Entrer dans l’Histoire peut se faire au prix de quelques malentendus. Représentant prestigieux du néoréalisme italien avec Rome, Ville ouverte de Rossellini, Le Voleur de bicyclette est le plus souvent salué pour sa dimension quasi-documentaire, parfois au détriment d’une portée plus universelle.

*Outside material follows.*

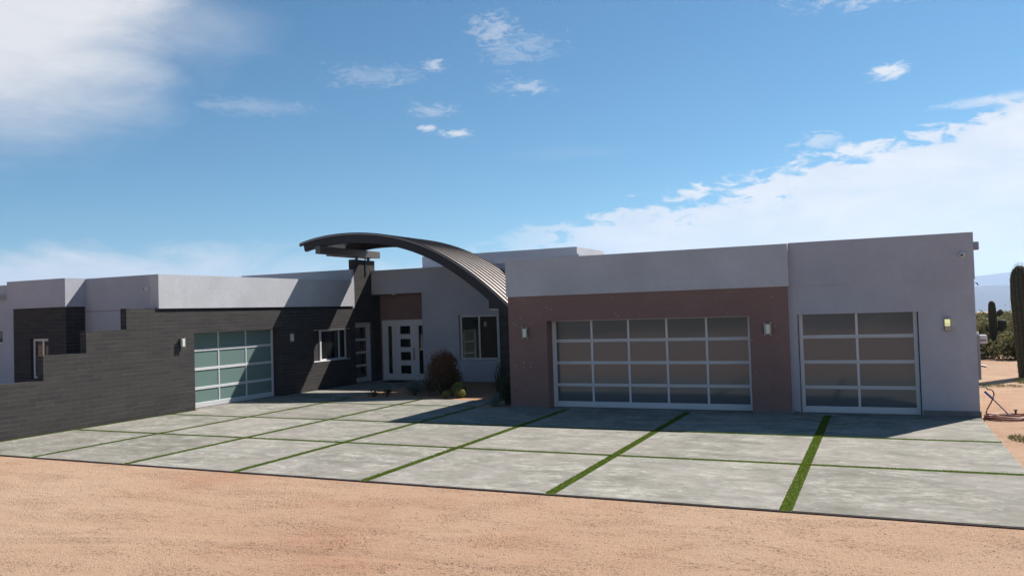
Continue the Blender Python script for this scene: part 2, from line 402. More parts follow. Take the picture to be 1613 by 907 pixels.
# ------------------------------------------------------------------ the setting: ground
XJ = [-13.8, -11.45, -9.1, -6.72, -3.9, -1.05]
YJ = [9.5, 12.25, 14.87, 17.72]
def ground_z(x, y):
    r = np.hypot(x, y)
    z = -.024-np.maximum(0, r-85)*.016
    wgt = np.clip((9.3-y)/1.2, 0, 1)*np.clip((30-r)/10, 0, 1)
    z = z+wgt*(.010*np.sin(x*1.7+y*.8)*np.sin(y*1.3-x*.4)+.006*np.sin(x*4.1-y*2.7)*np.sin(y*3.3+x*1.1))
    # tyre ruts: two long shallow arcs and short scuffs
    for (cx, cy, R, a0, a1, dpt, wd) in [(-3.5, -9.0, 15.6, .2, 1.6, .012, .05), (-3.5, -9.0, 14.1, .2, 1.6, .010, .05), (-9.0, 17.5, 11.0, -1.9, -1.0, .006, .07)]:
        rr = np.hypot(x-cx, y-cy); z = z-wgt*dpt*np.exp(-((rr-R)/wd)**2)+wgt*dpt*.7*np.exp(-((rr-R-.2)/wd)**2)
    for (cx, cy, r0, a0, a1) in [(-5.6, 6.9, .35, -.6, .9), (-4.2, 7.3, .3, -.3, 1.2)]:
        dx, dy = x-cx, y-cy; rr = np.hypot(dx, dy); an = np.arctan2(dy, dx)
        mk = ((an > a0) & (an < a1) & (rr > r0-.02) & (rr < r0+.33)).astype(float)
        z = z+mk*.010*np.sin((rr-r0)*2*np.pi/.11)
    z = z+3.4*np.exp(-(((x-32)/11)**2+((y-118)/28)**2))
    # soil heaps right of the paved yard
    wr = np.clip((x-2.0)/.8, 0, 1)*np.clip((26-y)/4, 0, 1)*np.clip((y-12)/2, 0, 1)
    z = z+wr*(.03*np.sin(x*2.1+y*.9)+.02*np.sin(y*2.3-x*1.2))
    return z
def axis(fine0, fine1, step, far):
    a = list(np.arange(fine0, fine1+1e-6, step)); s = step; x = fine1
    while x < far: s *= 1.22; x += s; a.append(x)
    s = step; x = fine0
    while x > -far: s *= 1.22; x -= s; a.insert(0, x)
    return np.array(a)
gx = axis(-13, 7.5, .045, 14000); gy = axis(2.8, 9.6, .045, 14000)
GX, GY = np.meshgrid(gx, gy); GZ = ground_z(GX, GY)
nx_, ny_ = len(gx), len(gy)
me = D.meshes.new('ground'); vv = np.stack([GX, GY, GZ], -1).reshape(-1, 3)
idx = np.arange(nx_*ny_).reshape(ny_, nx_)
ff = np.stack([idx[:-1, :-1], idx[:-1, 1:], idx[1:, 1:], idx[1:, :-1]], -1).reshape(-1, 4)
me.vertices.add(len(vv)); me.vertices.foreach_set('co', vv.astype(np.float32).ravel())
me.loops.add(ff.size); me.loops.foreach_set('vertex_index', ff.astype(np.int32).ravel())
me.polygons.add(len(ff)); me.polygons.foreach_set('loop_start', np.arange(0, ff.size, 4, dtype=np.int32))
me.update(calc_edges=True); me.polygons.foreach_set('use_smooth', np.ones(len(ff), bool)); me.materials.append(MT['gravel'])
o = D.objects.new('ground', me); C.objects.link(o); setp(o, kind='structure')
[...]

Il faut évidemment saluer la manière dont il inaugure et synthétise les principes d’un tel mouvement : pour rendre prégnante sa plongée dans la précarité du peuple italien d’après-guerre, le cinéaste opte pour une esthétique entièrement inféodée au réel : tournage dans des décors naturels sans aucun recours au studio, acteurs non professionnels et intrigue au plus près du quotidien composent la quintessence de ce film qu’on pourrait presque apparenter au reportage. Et sur ce seul premier critère, l’œuvre est déjà une réussite, reflet contemporain pour l’époque, voyage dans le temps aujourd’hui d’une ville en pleine effervescence qui se structure autour de deux forces antagonistes : la profusion et le manque. Profusion dans ces rues bondées, ces foules qui alimentent la fourmilière dans laquelle chacun semble jouer son rôle, dans ces étalages d’objets (les draps, par exemple, et plus tard, bien entendu, toutes les bicyclettes offertes à la convoitise coupable du protagoniste) ou de tentations à la carte d’un restaurant. La société est organisée, et a distribué les fonctions. Malheur à celui qui perdra son rôle ou oubliera sa partition. C’est tout le principe de ce drame qui montre la quête modeste, par un humble travailleur, d’une place à occuper. La première partie, qui dresse le portrait de la cellule familiale, se fait sous l’égide de la tendresse et de la fierté, avant que le vol du vélo ne fasse du père un paria qui tentera par tous les moyens de rejoindre le flux. Un mouvement par ailleurs anonyme et effrayant, dans lequel le voleur initial se noie facilement, et qui peut voir la marée des citadins se fermer autour de lui pour faire bloc contre la victime. La foule est un opposant impitoyable pour celui qui a été reconnu comme étant à sa marge, en témoigne les croyants dans l’Église, les hommes du quartier ou les passants autour du vélo volé. C’est le groupe social qui a compris la violence sur laquelle se tresse le tissu social, et qui va précisément innerver le douloureux parcours initiatique du père, tenté par une réponse identique pour se réintégrer : le harcèlement, l’agression, la gifle au fils et, enfin, le fameux vol éponyme.


La valeur naturaliste du film est donc indéniable, mais n’explique pas à elle-seule l’accès du film à la postérité. Car le récit d’apprentissage se double d’un autre regard, celui du fils, qui va permettre d’accroitre la portée humaniste sans jamais tomber dans la mièvrerie propice à ce type de développements. La question du regard, essentielle, traverse toute cette modeste odyssée : celui de l’épouse, qui croit, avec fierté, voir un policier lorsque son mari met sa casquette, et du fils qui va osciller entre l’admiration, la crainte, le sourire d’une parenthèse au restaurant et le partage douloureux d’une honte qui devrait être réservée à son jeune âge. De Sica parvient ainsi à isoler des anonymes dans cette fameuse foule, et à les incarner avec une force qui dépasse largement la question sociale propre à une époque. Un père qui doit faire partie du monde, un fils qui pourrait être celui qui se noie, et un binôme qui se fond dans la foule à la faveur d’un final qui, sur le plan du récit, n’a strictement rien résolu. Père et fils, unis tel un couple qui s’éloigne à la fin des films de Chaplin, partageant avec celui des Temps Modernes sa précarité, et qui accèdent à une dimension universelle. Si Charlot proposait le sourire comme arme, ce sont ici les larmes qui les rendent, face à l’avenir incertain, aussi fragiles qu’invincibles.